Now many of us feel powerless. Is it any wonder?

4 thoughts on “Big Nanny Will Tell You What to Think

  • Peter Smith says:

    Lovely stuff Phillip. Speak to people out and about, as I still do despite injunctions to keep my distance, and fortunately you still get two reactions to the governments’ current and ever-increasing restrictions. One is like mine; cynical that governments are getting it right or ever do. But the other, increasingly common I feel, is that, well, they must be doing it for our own good and we don’t want to be like Italy. Robotically obedient, like Stepford wives.

  • Biggles says:

    A report this morning was that the Victoria Police Association would seek authority for its Members to separate people on the street whom they consider are not complying with ‘social-distancing’ requirements.
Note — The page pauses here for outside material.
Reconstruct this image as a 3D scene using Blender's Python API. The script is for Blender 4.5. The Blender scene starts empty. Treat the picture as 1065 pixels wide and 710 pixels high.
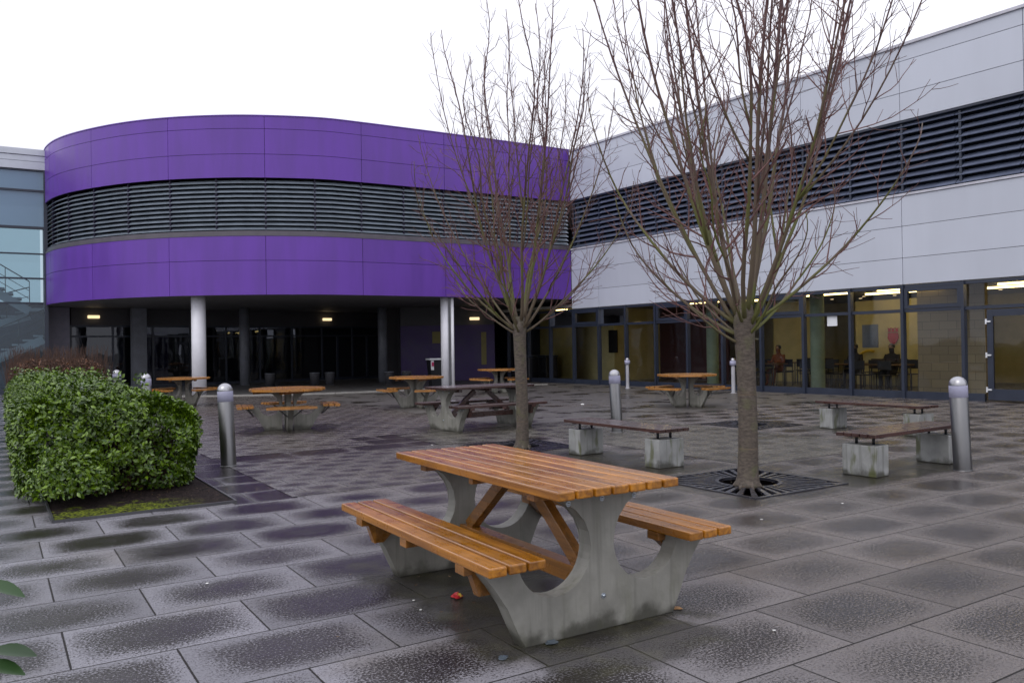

I imagine that Orwell would not have foreseen that either.

  • DG says:

    At some venues the wine glasses have a ‘big glass’ line somewhat above the standard drink line. Ordering the big glass is a little more costly than the little glass, but cheaper than two little glasses. It is also just the right quantity for a nice drink with a steak and chips.

  • Stephen Due says:

    Big Nanny also looks after your children for you. She tells you how to raise your children, and decides for you what they will be taught at school. She has taken steps to ensure they can have sex when it suits them – preferably sooner rather than later because it’s fun – and change sex when that suits them. Big Nanny thoughtfully provides a variety of parenting options for families, such as two fathers or two mothers, just for a change. As you can see, Big Nanny is big on diversity, big on tolerance. And Big Nanny is putting together a nice new rule book, to make everything better. Almost everything will be OK – except for a few teency weency little things that are not nice for Big Nanny. She wants you to know that as long as you are good, and obey her rules, you will not get hurt.